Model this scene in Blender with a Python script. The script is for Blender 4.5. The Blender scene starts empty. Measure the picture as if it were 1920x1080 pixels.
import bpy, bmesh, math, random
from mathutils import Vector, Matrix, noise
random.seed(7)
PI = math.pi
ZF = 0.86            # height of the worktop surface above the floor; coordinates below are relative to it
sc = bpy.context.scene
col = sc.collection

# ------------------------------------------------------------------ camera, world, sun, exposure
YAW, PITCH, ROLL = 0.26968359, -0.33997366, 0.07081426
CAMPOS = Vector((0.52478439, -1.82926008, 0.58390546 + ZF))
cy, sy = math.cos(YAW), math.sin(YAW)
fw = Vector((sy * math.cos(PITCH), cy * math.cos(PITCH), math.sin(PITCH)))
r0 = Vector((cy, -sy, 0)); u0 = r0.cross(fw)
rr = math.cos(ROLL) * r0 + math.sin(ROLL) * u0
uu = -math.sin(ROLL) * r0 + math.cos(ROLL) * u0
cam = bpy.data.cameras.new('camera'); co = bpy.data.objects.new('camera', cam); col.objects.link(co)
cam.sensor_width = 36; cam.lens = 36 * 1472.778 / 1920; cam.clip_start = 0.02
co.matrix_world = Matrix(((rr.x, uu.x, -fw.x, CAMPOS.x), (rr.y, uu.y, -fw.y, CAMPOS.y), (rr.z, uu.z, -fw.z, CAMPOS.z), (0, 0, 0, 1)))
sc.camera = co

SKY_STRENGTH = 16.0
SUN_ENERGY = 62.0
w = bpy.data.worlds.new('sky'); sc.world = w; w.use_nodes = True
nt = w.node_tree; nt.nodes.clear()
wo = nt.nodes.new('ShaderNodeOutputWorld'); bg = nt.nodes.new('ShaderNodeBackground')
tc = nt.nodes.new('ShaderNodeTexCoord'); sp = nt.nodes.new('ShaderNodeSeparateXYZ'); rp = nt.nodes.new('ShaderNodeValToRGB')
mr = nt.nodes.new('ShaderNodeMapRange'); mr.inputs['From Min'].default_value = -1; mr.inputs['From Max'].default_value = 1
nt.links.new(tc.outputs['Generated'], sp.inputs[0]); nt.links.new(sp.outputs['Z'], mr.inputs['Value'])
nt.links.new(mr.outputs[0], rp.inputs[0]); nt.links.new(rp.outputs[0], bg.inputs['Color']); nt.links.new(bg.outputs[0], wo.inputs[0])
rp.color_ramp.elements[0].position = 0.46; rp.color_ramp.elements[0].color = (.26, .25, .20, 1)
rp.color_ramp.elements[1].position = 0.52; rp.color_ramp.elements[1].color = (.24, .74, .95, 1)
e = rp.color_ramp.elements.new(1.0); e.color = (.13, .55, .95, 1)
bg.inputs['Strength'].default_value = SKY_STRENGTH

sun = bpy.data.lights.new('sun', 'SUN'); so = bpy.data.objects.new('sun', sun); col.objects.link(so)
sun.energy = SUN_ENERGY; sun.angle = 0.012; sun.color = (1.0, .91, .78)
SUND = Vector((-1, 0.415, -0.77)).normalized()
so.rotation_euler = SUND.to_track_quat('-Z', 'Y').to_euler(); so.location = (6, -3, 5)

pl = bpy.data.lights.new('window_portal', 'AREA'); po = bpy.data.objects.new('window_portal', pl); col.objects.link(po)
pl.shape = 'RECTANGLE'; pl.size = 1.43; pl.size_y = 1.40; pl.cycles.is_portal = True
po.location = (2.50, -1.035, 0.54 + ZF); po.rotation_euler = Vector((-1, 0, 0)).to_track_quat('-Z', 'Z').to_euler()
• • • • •
DIRECTIONS FOR THIS TASK —
What is needed is an exact copy of the lines from the start of the listing through the line where "sc.camera = co" sits, please, both end lines included and nothing more.

FULL RESPONSE —
Model this scene in Blender with a Python script. The script is for Blender 4.5. The Blender scene starts empty. Measure the picture as if it were 1920x1080 pixels.
import bpy, bmesh, math, random
from mathutils import Vector, Matrix, noise
random.seed(7)
PI = math.pi
ZF = 0.86            # height of the worktop surface above the floor; coordinates below are relative to it
sc = bpy.context.scene
col = sc.collection

# ------------------------------------------------------------------ camera, world, sun, exposure
YAW, PITCH, ROLL = 0.26968359, -0.33997366, 0.07081426
CAMPOS = Vector((0.52478439, -1.82926008, 0.58390546 + ZF))
cy, sy = math.cos(YAW), math.sin(YAW)
fw = Vector((sy * math.cos(PITCH), cy * math.cos(PITCH), math.sin(PITCH)))
r0 = Vector((cy, -sy, 0)); u0 = r0.cross(fw)
rr = math.cos(ROLL) * r0 + math.sin(ROLL) * u0
uu = -math.sin(ROLL) * r0 + math.cos(ROLL) * u0
cam = bpy.data.cameras.new('camera'); co = bpy.data.objects.new('camera', cam); col.objects.link(co)
cam.sensor_width = 36; cam.lens = 36 * 1472.778 / 1920; cam.clip_start = 0.02
co.matrix_world = Matrix(((rr.x, uu.x, -fw.x, CAMPOS.x), (rr.y, uu.y, -fw.y, CAMPOS.y), (rr.z, uu.z, -fw.z, CAMPOS.z), (0, 0, 0, 1)))
sc.camera = co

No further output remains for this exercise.